# DATASET EXCERPT
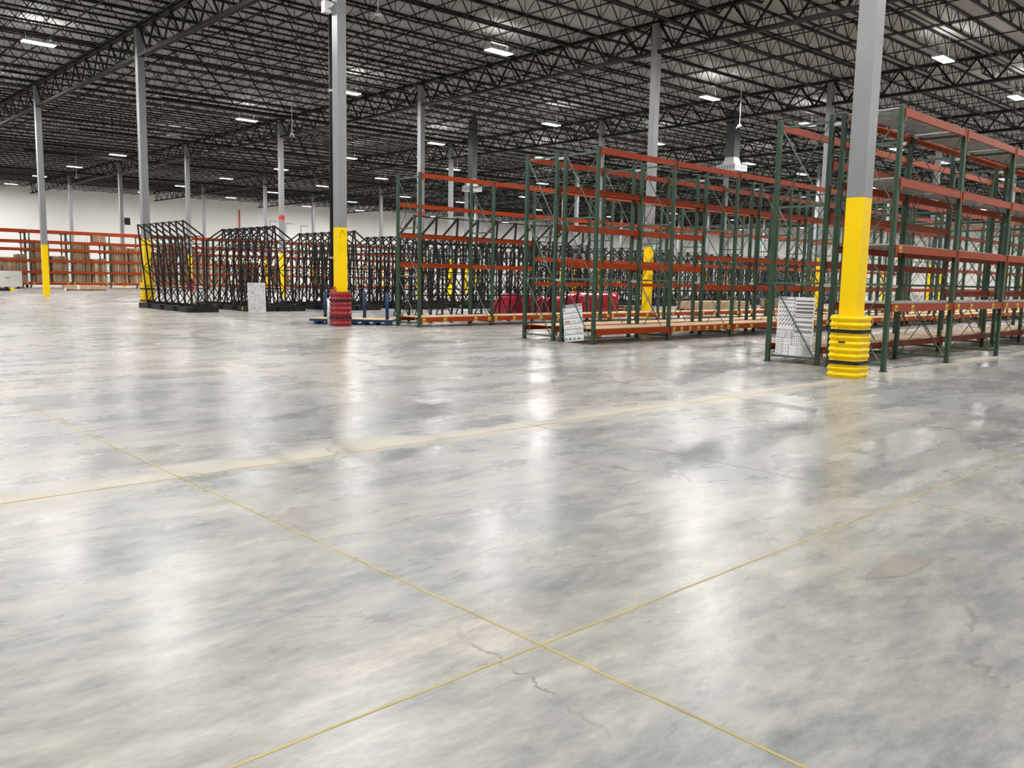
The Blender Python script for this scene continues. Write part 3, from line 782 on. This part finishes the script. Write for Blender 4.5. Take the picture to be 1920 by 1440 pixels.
obj('skid', MB().box(.2, 2.9, .05, .2, 0, .1).box(.2, 2.9, .7, .85, 0, .1).mesh('skid', M['dust']), wb)
obj('strap', MB().box(.73, .93, -.006, .906, .09, .428).mesh('strap', M['white']), wb)
obj('wrap_tail', MB().bar((3.05,.1,.12), (3.45,.0,.01), .12, .02).bar((.05,.1,.3), (-.15,0,.01), .1, .02).mesh('wrap_tail', M['white']), wb)

# ------------------------------------------------------------------ roof-hung units
def diffuser(label, x, y, z, k=1.0):
    t = thing('air_diffuser', label, 'air unit', (x, y, z), group='roof-hung air units')
    obj('duct', MB().box(-.34*k, .34*k, -.34*k, .34*k, .9, DECK+rise(x)-z-.02).mesh('duct', M['ductgrey']), t)
    obj('throat', MB().loft([[(-.45*k,-.45*k,.4),(.45*k,-.45*k,.4),(.45*k,.45*k,.4),(-.45*k,.45*k,.4)], [(-.30*k,-.30*k,.95),(.30*k,-.30*k,.95),(.30*k,.30*k,.95),(-.30*k,.30*k,.95)]]).mesh('throat', M['white']), t)
    obj('head', MB().box(-.72*k, .72*k, -.72*k, .72*k, 0, .4).mesh('head', M['offwhite']), t)
    gr = MB()
    for s in range(6): gr.box(-.727*k, -.72*k, (-.64+s*.22)*k, (-.48+s*.22)*k, .08, .32); gr.box((-.64+s*.22)*k, (-.48+s*.22)*k, -.727*k, -.72*k, .08, .32)
    obj('grille', gr.mesh('grille', M['inkgrey']), t)
diffuser('white square air diffuser on a grey duct above the middle rack', 50.2, 32.5, 9.0)
diffuser('smaller air diffuser on a duct above the left rack, further off', 40.2, 47.6, 7.75, .7)
def pendant(x, y, z, label):
    t = thing('pendant_unit', label, 'device', (x, y, z), group='white pendant units')
    obj('rod', MB().tube((0,0,.1), (0,0,DECK+rise(x)-z), .018, 6).mesh('rod', M['white']), t)
    obj('head', MB().loft([[(math.cos(a)*.16, math.sin(a)*.16, 0) for a in [k*math.pi/5 for k in range(10)]], [(math.cos(a)*.05, math.sin(a)*.05, .12) for a in [k*math.pi/5 for k in range(10)]]]).mesh('head', M['white']), t)
    ft = MB()
    for k in range(4): a = k*math.pi/2+.3; ft.bar((math.cos(a)*.1, math.sin(a)*.1, .02), (math.cos(a)*.18, math.sin(a)*.18, -.1), .02)
    obj('antenna', ft.mesh('antenna', M['white']), t)
pendant(26.4, 48.5, 10.1, 'white pendant device on a thin rod left of the red-guarded column')
pendant(41.5, 26.5, 10.1, 'white pendant device on a thin rod above the middle rack')
pendant(24.9, 86.5, 10.1, 'white pendant device on a rod under the far left lamp')
pendant(17.2, 25.5, 10.5, 'white pendant device near the top, right of the red-guarded column')

# ------------------------------------------------------------------ far wall fittings
for y, q in ((118.0, 'leftmost'), (105.3, 'middle'), (92.2, 'rightmost')):
    t = thing('wall_sign', q+' of three pale green lit signs on the far right wall', 'sign', (X1+.02, y, 8.9), group='pale green signs')
    obj('face', MB().box(-.09, -.06, -.95, .95, 0, 1.0).mesh('face', M['teal']), t); obj('case', MB().box(-.06, 0, -1, 1, -.05, 1.05).mesh('case', M['white']), t)
for k, x in enumerate((62.5, 65.2, 67.8)):
    t = thing('conduit', ('leftmost', 'middle', 'rightmost')[k]+' of three thin grey conduit pipes on the far white wall', 'pipe', (x, Y1, 0), group='wall conduits')
    obj('pipe', MB().tube((0,-.08,1), (0,-.08,9.6-.2*k), .06, 8).tube((0,-.08,9.6-.2*k), (1.2,-.08,9.6-.2*k), .06, 8).mesh('pipe', M['zinc']), t)
t = thing('fire_riser', 'thin red fire pipe on the far white wall', 'pipe', (57.5, Y1, 0)); obj('pipe', MB().tube((0,-.2,0), (0,-.2,11), .09, 8).mesh('pipe', M['signred']), t)
obj('valve', MB().tube((-.2,-.2,1.4), (.2,-.2,1.4), .14, 8).mesh('valve', M['signred']), t)
t = thing('roof_ladder', 'white rung ladder standing far back, seen through the green racks', 'ladder', (70.0, 41.3, 0))
for s in (-.3, .3): obj('rail', MB().box(-.03, .03, s-.03, s+.03, 0, 6.1).mesh('rail', M['white']), t)
for k in range(19): obj('rung', MB().bar((0,-.3,.3+k*.31), (0,.3,.3+k*.31), .035).mesh('rung', M['white']), t)

# blue stacking frames glimpsed beyond the racks
for x, y, lb_ in ((56.5, 26.2, 'blue steel stacking frame far behind the nearest rack'), (52.5, 30.0, 'blue steel stacking frame far behind the middle rack')):
    t = thing('stacking_frame', lb_, 'frame', (x, y, 0), group='blue stacking frames')
    pf = MB().box(-.05, .05, -.05, .05, 0, 2.1).mesh('post', M['blue'])
    for sx in (0, 1.8):
        for sy in (0, 1.1): obj('post', pf, t, (sx, sy, 0))
    for z in (.25, 1.1, 2.0):
        obj('shelf', MB().box(-.04, 1.84, -.04, 1.14, z, z+.07).mesh('shelf', M['blue']), t)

# BRIEF
Restate the whole listing above exactly, please, omitting every image.

# COMPLETED TASK
The Blender Python script for this scene continues. Write part 3, from line 782 on. This part finishes the script. Write for Blender 4.5. Take the picture to be 1920 by 1440 pixels.
obj('skid', MB().box(.2, 2.9, .05, .2, 0, .1).box(.2, 2.9, .7, .85, 0, .1).mesh('skid', M['dust']), wb)
obj('strap', MB().box(.73, .93, -.006, .906, .09, .428).mesh('strap', M['white']), wb)
obj('wrap_tail', MB().bar((3.05,.1,.12), (3.45,.0,.01), .12, .02).bar((.05,.1,.3), (-.15,0,.01), .1, .02).mesh('wrap_tail', M['white']), wb)

# ------------------------------------------------------------------ roof-hung units
def diffuser(label, x, y, z, k=1.0):
    t = thing('air_diffuser', label, 'air unit', (x, y, z), group='roof-hung air units')
    obj('duct', MB().box(-.34*k, .34*k, -.34*k, .34*k, .9, DECK+rise(x)-z-.02).mesh('duct', M['ductgrey']), t)
    obj('throat', MB().loft([[(-.45*k,-.45*k,.4),(.45*k,-.45*k,.4),(.45*k,.45*k,.4),(-.45*k,.45*k,.4)], [(-.30*k,-.30*k,.95),(.30*k,-.30*k,.95),(.30*k,.30*k,.95),(-.30*k,.30*k,.95)]]).mesh('throat', M['white']), t)
    obj('head', MB().box(-.72*k, .72*k, -.72*k, .72*k, 0, .4).mesh('head', M['offwhite']), t)
    gr = MB()
    for s in range(6): gr.box(-.727*k, -.72*k, (-.64+s*.22)*k, (-.48+s*.22)*k, .08, .32); gr.box((-.64+s*.22)*k, (-.48+s*.22)*k, -.727*k, -.72*k, .08, .32)
    obj('grille', gr.mesh('grille', M['inkgrey']), t)
diffuser('white square air diffuser on a grey duct above the middle rack', 50.2, 32.5, 9.0)
diffuser('smaller air diffuser on a duct above the left rack, further off', 40.2, 47.6, 7.75, .7)
def pendant(x, y, z, label):
    t = thing('pendant_unit', label, 'device', (x, y, z), group='white pendant units')
    obj('rod', MB().tube((0,0,.1), (0,0,DECK+rise(x)-z), .018, 6).mesh('rod', M['white']), t)
    obj('head', MB().loft([[(math.cos(a)*.16, math.sin(a)*.16, 0) for a in [k*math.pi/5 for k in range(10)]], [(math.cos(a)*.05, math.sin(a)*.05, .12) for a in [k*math.pi/5 for k in range(10)]]]).mesh('head', M['white']), t)
    ft = MB()
    for k in range(4): a = k*math.pi/2+.3; ft.bar((math.cos(a)*.1, math.sin(a)*.1, .02), (math.cos(a)*.18, math.sin(a)*.18, -.1), .02)
    obj('antenna', ft.mesh('antenna', M['white']), t)
pendant(26.4, 48.5, 10.1, 'white pendant device on a thin rod left of the red-guarded column')
pendant(41.5, 26.5, 10.1, 'white pendant device on a thin rod above the middle rack')
pendant(24.9, 86.5, 10.1, 'white pendant device on a rod under the far left lamp')
pendant(17.2, 25.5, 10.5, 'white pendant device near the top, right of the red-guarded column')

# ------------------------------------------------------------------ far wall fittings
for y, q in ((118.0, 'leftmost'), (105.3, 'middle'), (92.2, 'rightmost')):
    t = thing('wall_sign', q+' of three pale green lit signs on the far right wall', 'sign', (X1+.02, y, 8.9), group='pale green signs')
    obj('face', MB().box(-.09, -.06, -.95, .95, 0, 1.0).mesh('face', M['teal']), t); obj('case', MB().box(-.06, 0, -1, 1, -.05, 1.05).mesh('case', M['white']), t)
for k, x in enumerate((62.5, 65.2, 67.8)):
    t = thing('conduit', ('leftmost', 'middle', 'rightmost')[k]+' of three thin grey conduit pipes on the far white wall', 'pipe', (x, Y1, 0), group='wall conduits')
    obj('pipe', MB().tube((0,-.08,1), (0,-.08,9.6-.2*k), .06, 8).tube((0,-.08,9.6-.2*k), (1.2,-.08,9.6-.2*k), .06, 8).mesh('pipe', M['zinc']), t)
t = thing('fire_riser', 'thin red fire pipe on the far white wall', 'pipe', (57.5, Y1, 0)); obj('pipe', MB().tube((0,-.2,0), (0,-.2,11), .09, 8).mesh('pipe', M['signred']), t)
obj('valve', MB().tube((-.2,-.2,1.4), (.2,-.2,1.4), .14, 8).mesh('valve', M['signred']), t)
t = thing('roof_ladder', 'white rung ladder standing far back, seen through the green racks', 'ladder', (70.0, 41.3, 0))
for s in (-.3, .3): obj('rail', MB().box(-.03, .03, s-.03, s+.03, 0, 6.1).mesh('rail', M['white']), t)
for k in range(19): obj('rung', MB().bar((0,-.3,.3+k*.31), (0,.3,.3+k*.31), .035).mesh('rung', M['white']), t)

# blue stacking frames glimpsed beyond the racks
for x, y, lb_ in ((56.5, 26.2, 'blue steel stacking frame far behind the nearest rack'), (52.5, 30.0, 'blue steel stacking frame far behind the middle rack')):
    t = thing('stacking_frame', lb_, 'frame', (x, y, 0), group='blue stacking frames')
    pf = MB().box(-.05, .05, -.05, .05, 0, 2.1).mesh('post', M['blue'])
    for sx in (0, 1.8):
        for sy in (0, 1.1): obj('post', pf, t, (sx, sy, 0))
    for z in (.25, 1.1, 2.0):
        obj('shelf', MB().box(-.04, 1.84, -.04, 1.14, z, z+.07).mesh('shelf', M['blue']), t)